Just the thing to take with me on this afternoon’s visit to the Infusion Suite at Addenbrooke’s, where, once every three weeks, I sit for a whole afternoon with a tube plugged into my arm. As what seem gallons of immunoglobulin are pumped through the tube, I am going nowhere. It is an ideal time for reading, but the book has to be the right size, so as not to demand too much handling, lest my cannula get joggled loose. (In that idea can be heard an incipient poem, which might be comic; as, indeed, is the whole process. I feel like Iron Man in the repair shop.) Quite soon I plan to make a start on Conrad’s
Victory
, but for this afternoon I have Stephen Edgar’s new volume.

As always, perfection is Edgar’s territory.
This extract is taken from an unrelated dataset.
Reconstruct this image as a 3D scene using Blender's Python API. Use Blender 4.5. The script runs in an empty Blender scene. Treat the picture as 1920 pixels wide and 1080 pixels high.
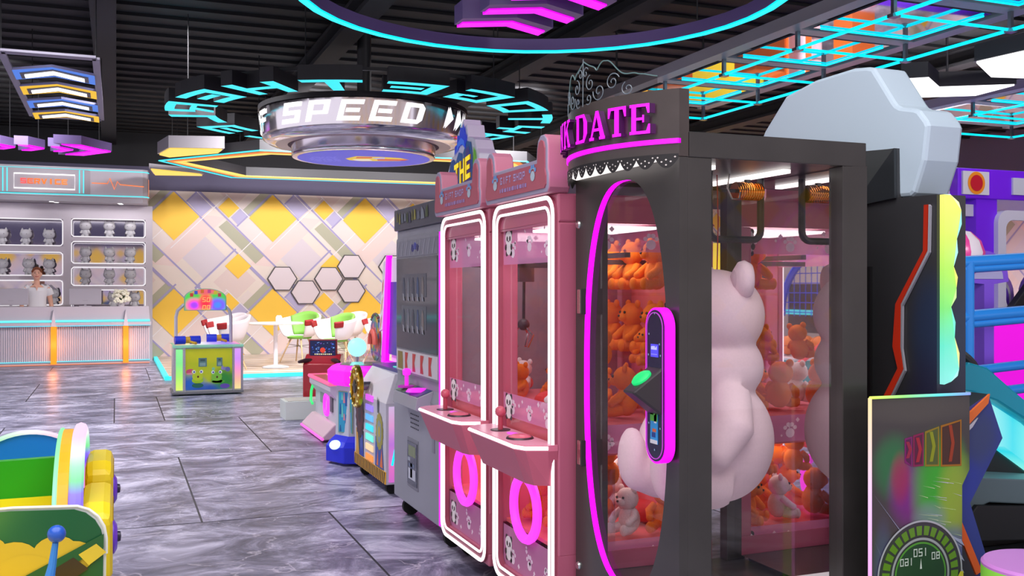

A typical poem by him leaves nothing more to say, nor any other way of
saying it. His poem about Walter Benjamin’s famous angel of history—the angel that flies backward with its vision full of accumulating ruins—gives us a picture of the ruins: “one vast / Impacted havoc.” But even more remarkably, it also gives us the angel’s feelings, how “he longs to stay” but is forever swept onward: “a storm is blowing out of Paradise.” These phrases do Benjamin even more honor by quoting him directly: but their placing is all Edgar’s. Savoring a hundred moments like that, as President Reagan might have binged on a packet of Jelly Belly Super Sours, I reflect on how far the Australian cultural expansion has come. And so it should have done: Australia has twice the population of Sweden, which gave the world Saab, Volvo, and Abba. (The third conglomerate made more money than the first two put together.) But Australia remains a small country. It just looks big on the map. Any feelings of isolation that its intelligentsia once had, however, no longer fit the facts. Its film directors and actors, its singers and conductors, are everywhere. The theater director Michael Blakemore has several times had hit shows running in London and New York both at once. Even in poetry, a field which has no real commercial existence, there is an
Australian presence in the world. Once, as recently as in the previous generation, this was not so, and there was a justifiable niggling ache from the marginalization. But now the Australian poets don’t have to waste their time thinking on nationalist lines at all, because the world is their oyster. I never expected this to happen in my time. It should be no surprise, however: along with the freedom to prosper, the freedom to create is one of the first freedoms a democracy offers. And even the Americans now know roughly where Australia is. All over the world, any underprivileged or oppressed group of people would like to get into Australia. Though many are invited in—for its intake of immigrants, Australia rates high as a host nation—they can’t all come: a fact which gives the Australian pseudo-left intellectuals, always looking for a new grievance, a chance to call their own country an offense to mankind. Meanwhile the first container ship full of Australian Aboriginals has yet to arrive in the Persian Gulf. As I reflect on these things, I resolve to take down from the shelf, this very night, Stephen Edgar’s nearest thing to a definitive selection—published in the United States, it is called
The Red Sea
—and further soothe my aching brain. Along with my heart, my brain is practically the last part
of me that works, but the news from the Middle East is enough to further scarify the mental lesions one already has. A new group of extremist killers has shown up who regard Al-Qaeda as being too soft on the infidel. A storm is blowing out of Paradise.